Part One Selecting Leather.
Consider the distinct difference between tanning in the 18th Century and Industrial tanning. For those of us who have to spend money on luxuries like meat and gasoline, brain and smoke is pretty much priced out of our range. The alternative is to work with what you have or can afford. Before you even start your project, set the…”Look”… of your project in mind. In this case, I want a cloth lined bag that will have an aged character, patina and wrinkled look without beating the snot out of the leather to make it look old.
It will look like something a local cobbler made and compliment my new smooth bore in my Ranger, Trekker, USMC Tough Guy persona. Arthritic, fat old guy says it has to be lightweight.
At Jacobsburg last year I went over to the leather vendor and picked out a blanket sized hide of…” upholstery”… leather. It was cheap, 3-4 ounce weight and…important…thinly spray painted rather than dyed. When leather is spray painted the paint fills pores . Sometimes slight cracks/ irregularities from dryness make the factory discard it.
In fact they are a virtue. It is veg tanned cow, where the 3-5 ounce weight is good for a lined bag.
What follows will not work on oil or chrome tanned leather.
The finish on this hide is weak and can be fully or partially purged from the leather. Years ago, in New Milford Connecticut, the local shoe repair guy taught me how to engage Fiebings Deglazer to rub in circular motions with just enough pressure to strip off some of the finish. It gives a well-worn and aged character but the leather is only a little dried out and can be restored with a conditioner or oil. On the left is the original finish with and without the Deglazer and on the right is the front pocket piece after re-defining and dying the appearance.
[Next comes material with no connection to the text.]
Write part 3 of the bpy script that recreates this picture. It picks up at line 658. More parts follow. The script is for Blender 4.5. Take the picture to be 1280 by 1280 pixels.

Part Two The Finish To Dye For
When you know it is cowhide you gotta crumple and squeeze without mercy as you work it over before the dying process to give the leather some character. It will hold the crumpling. Undyed veg tan should be moistened (not soaked) to best get this effect. . The other thing I learned from this repair guy was how to get an aged, dark look on the leather…mix Fiebings out of bottle Dark Brown and USMC Black dye. Do it in a cup so you can work your way toward the color you want. Some old stuff looks darker and sometimes shiny with wear and aging, so we’re gonna give it a dark and uneven finish because wear and use often degrades color evenness as much as it burnishes to a patina. When you are done crumpling and dying, give the leather a coat of out of bottle finish such as Leather Sheen. Buff it to get the older originals patina that comes with age and wear.
Part Three The Difference between a Cobbler and a Trades Artisan
This pouch is going to be personalized and will not be designed to look like those exquisite bags you see from some of the folks here on the forum. I want pockets inside for my OCD and how I manage this fowler. I want an outside pouch in front. Below I’ll describe how I use my Chinese Patcher to get a stitched look.
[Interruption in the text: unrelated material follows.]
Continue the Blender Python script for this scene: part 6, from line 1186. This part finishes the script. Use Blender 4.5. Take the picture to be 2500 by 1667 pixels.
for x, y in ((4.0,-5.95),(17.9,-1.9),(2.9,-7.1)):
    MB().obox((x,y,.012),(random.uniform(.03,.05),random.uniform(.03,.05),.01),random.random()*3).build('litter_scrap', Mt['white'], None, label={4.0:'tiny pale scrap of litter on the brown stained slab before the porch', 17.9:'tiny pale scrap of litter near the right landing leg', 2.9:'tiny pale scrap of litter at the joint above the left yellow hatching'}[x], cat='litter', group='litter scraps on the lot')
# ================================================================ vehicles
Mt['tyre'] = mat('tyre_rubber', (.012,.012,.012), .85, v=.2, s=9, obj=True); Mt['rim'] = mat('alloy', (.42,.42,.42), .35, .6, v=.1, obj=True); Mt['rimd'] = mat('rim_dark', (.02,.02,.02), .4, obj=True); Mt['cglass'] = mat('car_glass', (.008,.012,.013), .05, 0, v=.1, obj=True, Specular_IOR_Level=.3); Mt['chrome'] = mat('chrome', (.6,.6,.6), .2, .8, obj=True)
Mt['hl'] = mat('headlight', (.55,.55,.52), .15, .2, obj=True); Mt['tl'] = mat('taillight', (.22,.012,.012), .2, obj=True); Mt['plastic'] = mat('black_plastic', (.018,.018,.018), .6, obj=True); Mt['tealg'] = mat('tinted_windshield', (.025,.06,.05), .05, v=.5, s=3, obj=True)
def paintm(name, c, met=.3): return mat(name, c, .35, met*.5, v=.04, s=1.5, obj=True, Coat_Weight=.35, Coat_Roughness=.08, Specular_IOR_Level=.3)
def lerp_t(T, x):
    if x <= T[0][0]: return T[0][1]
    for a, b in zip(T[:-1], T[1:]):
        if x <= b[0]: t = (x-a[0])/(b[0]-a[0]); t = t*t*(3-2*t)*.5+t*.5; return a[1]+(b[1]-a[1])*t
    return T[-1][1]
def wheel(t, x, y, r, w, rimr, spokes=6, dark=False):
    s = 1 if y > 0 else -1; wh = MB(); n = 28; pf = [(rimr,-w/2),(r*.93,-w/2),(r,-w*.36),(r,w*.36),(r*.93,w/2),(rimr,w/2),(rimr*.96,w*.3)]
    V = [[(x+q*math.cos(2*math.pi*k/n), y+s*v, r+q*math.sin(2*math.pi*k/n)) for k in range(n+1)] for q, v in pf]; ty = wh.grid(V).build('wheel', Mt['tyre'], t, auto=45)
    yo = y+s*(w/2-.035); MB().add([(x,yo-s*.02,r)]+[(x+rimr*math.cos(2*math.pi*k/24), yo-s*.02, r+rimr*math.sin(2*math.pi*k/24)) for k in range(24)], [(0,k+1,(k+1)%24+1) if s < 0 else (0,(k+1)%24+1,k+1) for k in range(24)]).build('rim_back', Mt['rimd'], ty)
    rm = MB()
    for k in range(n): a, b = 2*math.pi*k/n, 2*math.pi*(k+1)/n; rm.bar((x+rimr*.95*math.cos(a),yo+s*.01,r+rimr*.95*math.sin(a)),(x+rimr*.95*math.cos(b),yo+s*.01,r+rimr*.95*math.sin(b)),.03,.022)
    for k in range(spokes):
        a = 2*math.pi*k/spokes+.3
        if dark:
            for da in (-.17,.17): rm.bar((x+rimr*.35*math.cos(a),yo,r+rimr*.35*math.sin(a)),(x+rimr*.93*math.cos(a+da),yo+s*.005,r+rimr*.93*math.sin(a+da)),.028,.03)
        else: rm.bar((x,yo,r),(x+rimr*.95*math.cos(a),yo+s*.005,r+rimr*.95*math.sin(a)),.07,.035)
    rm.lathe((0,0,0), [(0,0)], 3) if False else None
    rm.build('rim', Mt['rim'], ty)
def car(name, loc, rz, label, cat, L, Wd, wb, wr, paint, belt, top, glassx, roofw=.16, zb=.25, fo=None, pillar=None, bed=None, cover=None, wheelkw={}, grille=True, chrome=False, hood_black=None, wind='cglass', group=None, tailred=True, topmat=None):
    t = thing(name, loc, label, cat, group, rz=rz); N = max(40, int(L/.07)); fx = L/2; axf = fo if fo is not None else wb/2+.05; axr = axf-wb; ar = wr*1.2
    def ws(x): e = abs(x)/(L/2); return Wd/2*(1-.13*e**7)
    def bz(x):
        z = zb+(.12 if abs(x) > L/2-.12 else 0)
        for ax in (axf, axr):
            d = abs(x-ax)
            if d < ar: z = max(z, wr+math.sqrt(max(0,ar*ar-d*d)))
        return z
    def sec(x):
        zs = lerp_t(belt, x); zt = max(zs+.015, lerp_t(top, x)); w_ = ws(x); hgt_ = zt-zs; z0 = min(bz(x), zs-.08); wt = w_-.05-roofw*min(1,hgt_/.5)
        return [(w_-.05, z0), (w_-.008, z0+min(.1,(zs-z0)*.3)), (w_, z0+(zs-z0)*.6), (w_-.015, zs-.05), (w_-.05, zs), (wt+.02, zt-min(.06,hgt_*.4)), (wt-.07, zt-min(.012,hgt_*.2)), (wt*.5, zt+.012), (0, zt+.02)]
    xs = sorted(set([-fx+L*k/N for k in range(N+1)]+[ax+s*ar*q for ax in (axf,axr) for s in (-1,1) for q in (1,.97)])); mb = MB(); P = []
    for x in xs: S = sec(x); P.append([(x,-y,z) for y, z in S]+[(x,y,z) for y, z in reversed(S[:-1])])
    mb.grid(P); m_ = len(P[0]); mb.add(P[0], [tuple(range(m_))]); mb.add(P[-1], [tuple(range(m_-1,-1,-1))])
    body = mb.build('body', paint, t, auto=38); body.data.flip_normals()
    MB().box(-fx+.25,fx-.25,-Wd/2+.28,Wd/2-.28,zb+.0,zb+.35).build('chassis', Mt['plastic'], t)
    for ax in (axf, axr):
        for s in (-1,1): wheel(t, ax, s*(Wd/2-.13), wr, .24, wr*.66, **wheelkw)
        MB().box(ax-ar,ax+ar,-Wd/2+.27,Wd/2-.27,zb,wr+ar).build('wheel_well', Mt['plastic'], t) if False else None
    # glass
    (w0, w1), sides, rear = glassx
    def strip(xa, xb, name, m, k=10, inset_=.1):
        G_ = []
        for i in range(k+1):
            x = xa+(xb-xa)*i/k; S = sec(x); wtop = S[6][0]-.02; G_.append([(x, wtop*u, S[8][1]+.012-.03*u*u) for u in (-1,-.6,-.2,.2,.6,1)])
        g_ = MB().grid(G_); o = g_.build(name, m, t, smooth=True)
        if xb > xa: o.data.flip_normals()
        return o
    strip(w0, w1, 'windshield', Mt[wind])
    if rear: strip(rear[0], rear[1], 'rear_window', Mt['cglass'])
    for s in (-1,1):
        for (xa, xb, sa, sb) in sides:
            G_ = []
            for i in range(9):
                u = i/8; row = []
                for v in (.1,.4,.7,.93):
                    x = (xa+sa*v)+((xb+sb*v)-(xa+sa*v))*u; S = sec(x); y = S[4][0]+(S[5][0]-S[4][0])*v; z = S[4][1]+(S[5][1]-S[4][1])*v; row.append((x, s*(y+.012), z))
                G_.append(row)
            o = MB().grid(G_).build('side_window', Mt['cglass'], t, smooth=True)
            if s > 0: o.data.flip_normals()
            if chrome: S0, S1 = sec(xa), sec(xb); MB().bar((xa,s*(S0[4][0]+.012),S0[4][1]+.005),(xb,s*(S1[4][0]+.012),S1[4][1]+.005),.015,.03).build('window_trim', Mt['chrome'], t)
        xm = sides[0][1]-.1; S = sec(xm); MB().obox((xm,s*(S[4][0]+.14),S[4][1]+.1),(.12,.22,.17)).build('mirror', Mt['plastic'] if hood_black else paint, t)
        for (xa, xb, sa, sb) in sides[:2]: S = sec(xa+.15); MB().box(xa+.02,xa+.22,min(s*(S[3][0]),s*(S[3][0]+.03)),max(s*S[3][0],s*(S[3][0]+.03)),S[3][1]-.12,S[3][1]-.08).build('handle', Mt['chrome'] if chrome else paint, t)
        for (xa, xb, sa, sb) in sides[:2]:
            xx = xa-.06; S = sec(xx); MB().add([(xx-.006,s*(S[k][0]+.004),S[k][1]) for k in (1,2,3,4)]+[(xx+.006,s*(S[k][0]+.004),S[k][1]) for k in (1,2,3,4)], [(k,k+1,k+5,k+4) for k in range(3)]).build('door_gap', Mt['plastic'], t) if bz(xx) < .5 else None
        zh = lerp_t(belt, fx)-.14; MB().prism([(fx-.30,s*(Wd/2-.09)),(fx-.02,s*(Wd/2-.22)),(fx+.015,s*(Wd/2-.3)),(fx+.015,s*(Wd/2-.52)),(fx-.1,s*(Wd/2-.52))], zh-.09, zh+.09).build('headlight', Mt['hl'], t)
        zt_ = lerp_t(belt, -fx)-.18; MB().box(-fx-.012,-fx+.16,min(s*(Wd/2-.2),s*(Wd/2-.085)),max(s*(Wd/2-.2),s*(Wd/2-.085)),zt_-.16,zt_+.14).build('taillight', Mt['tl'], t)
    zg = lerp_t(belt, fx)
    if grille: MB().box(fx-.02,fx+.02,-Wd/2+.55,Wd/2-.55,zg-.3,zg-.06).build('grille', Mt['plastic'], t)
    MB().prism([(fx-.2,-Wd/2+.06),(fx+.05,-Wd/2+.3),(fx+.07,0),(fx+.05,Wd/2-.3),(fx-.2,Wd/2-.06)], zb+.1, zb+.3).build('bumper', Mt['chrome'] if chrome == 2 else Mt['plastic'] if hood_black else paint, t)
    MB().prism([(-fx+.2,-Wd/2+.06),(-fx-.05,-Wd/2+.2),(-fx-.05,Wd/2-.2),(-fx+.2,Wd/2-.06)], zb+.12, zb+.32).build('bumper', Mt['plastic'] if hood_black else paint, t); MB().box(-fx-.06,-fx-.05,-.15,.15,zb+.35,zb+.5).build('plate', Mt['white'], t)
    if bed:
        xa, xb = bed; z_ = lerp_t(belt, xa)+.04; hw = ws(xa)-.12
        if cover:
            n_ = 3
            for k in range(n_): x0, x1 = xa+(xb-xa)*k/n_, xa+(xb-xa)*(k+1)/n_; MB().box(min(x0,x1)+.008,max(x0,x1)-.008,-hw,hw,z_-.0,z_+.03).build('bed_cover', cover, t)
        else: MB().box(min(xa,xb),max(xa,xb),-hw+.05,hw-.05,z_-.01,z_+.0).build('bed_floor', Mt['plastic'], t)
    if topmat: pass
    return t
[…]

For that outside pouch crimping the two top corners toward the center and pinning them with some Crazy Glue before stitching allows the front pouch to be a little more open and easier to get stuff out of. It also gives it a stretched look. I’ll trim it before assembly.
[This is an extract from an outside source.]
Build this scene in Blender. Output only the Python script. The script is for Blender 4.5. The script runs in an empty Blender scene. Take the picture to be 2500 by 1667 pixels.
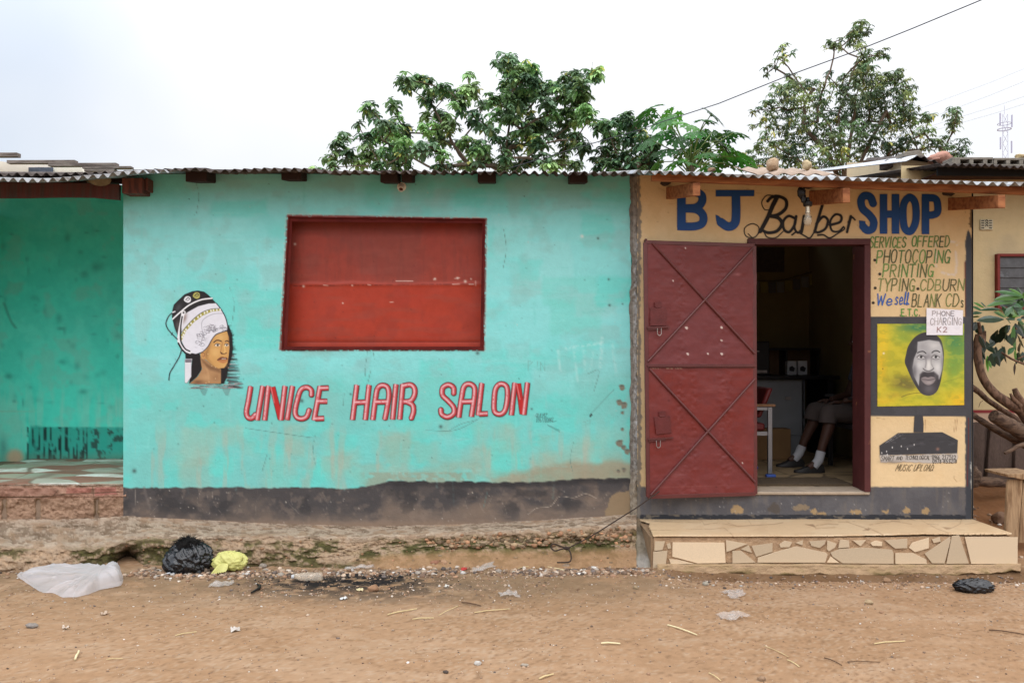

For those of us using a patcher machine it’ll be handier if you install a wooden table on the wooden base you had to mount it with. It will help keep everything flat. Set the stitch length screw for tighter stitches. There’s a reason for that. Nothing looks like hand stitching except hand stitching but you can get close if you reduce the length of each stitch with thicker thread.
I called an outfit named…”The Thread Exchange”… and asked for the thickest thread and needles the Chinese Beast could handle. I quickly learned that the bobbin thread has to be thinner, off-the-shelf upholstery thread because the heavier thread jams the bobbin and shuttle.
Thicker tan or brown thread for the needle has less of a machine look to it and more of a waxed thread look. That’s because the cobblers and cordwainers back in the day hand wove threads in thickness before going to work on a seam. Usually in hemp and linen ( flax) the craftsman would pull out a span ( the distance from outstretched hand to outstretched hand) and combine them before waxing.
A…”ply”… is one strand. Soling might require five or six plies, uppers maybe three or four. IN the case of this pouch, two to three plies would probably equal the thickness of the Patcher stitching. Run some dye over the stitch line. Old-time hand stitching featured tighter smaller stitches than todays pricking irons, blunt harness needles and off-the-shelf thread afford, but that is a matter of taste because not a lot of folks notice that detail. A good rule of thumb is to look at a medium spaced pricking iron, and set your Patcher screw to a stitch length that equals the distance from one side of the prong to the other. That will also account for the space between prongs on the pricking iron and give you a tight looking stitch line. Besides, slightly clumsy and irregular stitching by hand or patcher for a cobbled bag isn’t all that bad an idea either. A well stitched line by hand with modern tools is something else to behold and worth the different approach.
The soul of some 18th century part-time woodsman was the way he would tailor his bag and stuff to suit him.
That little white bottle at the upper right… just above the bone knapping and top jaw pin; remember back in the day when you could load up on that aroma of …”Old Woodsman”… bug juice? I can’t bear to get rid of that last vestige so I keep my cleaning fluid in it.
And that sissy primer horn with the light scrimshawing on it to the left? Same with that. Been with me forever and it is too handy to throw away, so it’ll sit in the front pouch that I crimped for it.
Lastly, a Cobbler who bordered on the artistic in his work once advised me that one of the best ways to imply age and character is to work a small but visible repair into the finished product, whether or not it is needed.
The loop over the button implies one of the first things to go on a bag. So it has been newly repaired.
Look up on the top right of the pouch. There’s an irregular small repair tack implying that the pouch started to come apart and needed to be closed.
That way, when the inevitable posturing fop comes up to you at an event and tells you what…”they”… did and didn’t have, you can tell him that this might have been a bag that saw action at Saratoga. The original leather had to be replaced and the original contents had to be replaced, but it occupies the same space.